Rabbi Sues Town for Right to Synagogue

HARTFORD (CN) – After seeking permission for more than 2 years to turn an old Victorian home near the Town Green into a synagogue, an Orthodox Jewish organization filed a civil rights lawsuit against Litchfield and its Historic District Commission. A Methodist Church sits two doors away from the proposed site of the synagogue.

     The federal complaint claims that the town used its architectural standards to violate the Chabad Lunavitch’s right to practice religion under the federal Land Use and Institutionalized Persons Act.
     “In addition to burdening the plaintiffs’ religious exercise, defendants have made statements disparaging plaintiffs’ religious uses,” the Chabad and its rabbi say. “This targeting is the direct result of the defendants’ opposition to plaintiffs’ religious sect.”
     Rabbi Joseph Eisenbach claims, “This targeting has been based in large part on anti-Hasidic animus.” The complaint cites comments made by several people in town during the review of Chabad’s planned changes to the home.
     According to the minutes of a Litchfield Historic Commission meeting, its chairwoman “noted her own objections to the stone, which is not indigenous to the district, feels the clock tower is not appropriate, and the Star of David may not comply with the district.”
     An attorney for one of the selectwomen stated that the proposed improvements and use of the building should be reviewed as if it were a “strip joint.”
     Rabbi Eisenbach said he planned to replace the home’s slate foundation with stone from Israel and build a steeple to display the Star of David. He also sought to expand the home to accommodate a community center.
     It would be the only synagogue in this quaint New England town.
     The rabbi says his temple has outgrown its space in a strip mall, next to a Dunkin Donuts and a Senor Panchos. He claims that the small space limits not the practice of the Jewish faith, and has forced him to turn away parishioners.

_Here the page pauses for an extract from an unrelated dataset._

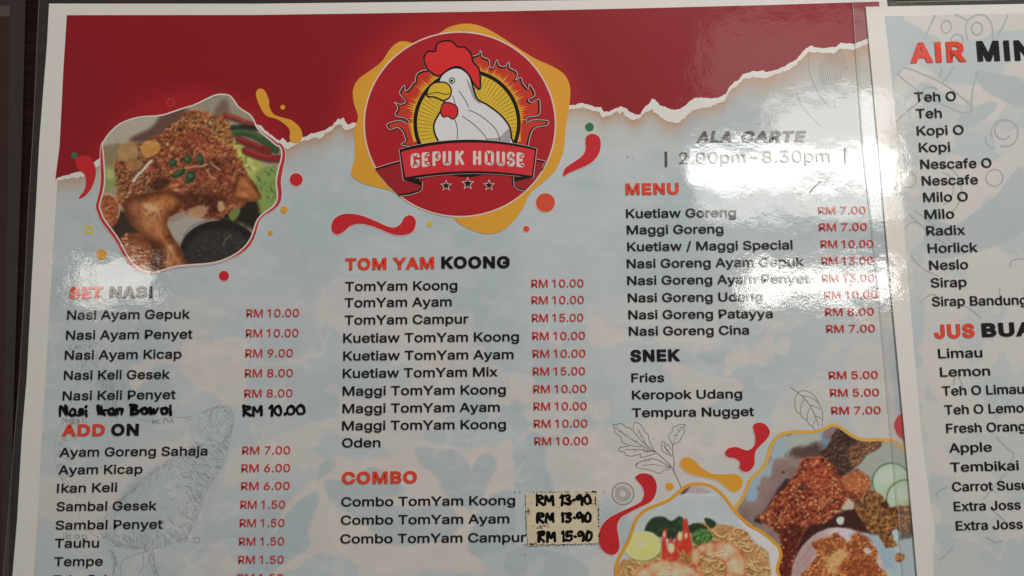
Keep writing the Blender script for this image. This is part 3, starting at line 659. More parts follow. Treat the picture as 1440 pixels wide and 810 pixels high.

     To accommodate its growth, the Chabad bought the old Victorian home near the Town Green. A Methodist Church sits two doors down from the proposed site of the synagogue. Rabbi Eisenach say says Christian religious facilities in the historic district were allowed to modify their building in a manner that exceeded what Chabad has proposed.
     Kenneth Slater of Halloran and Sage and Frederick Nelson of the American Liberties Institute represent the plaintiffs.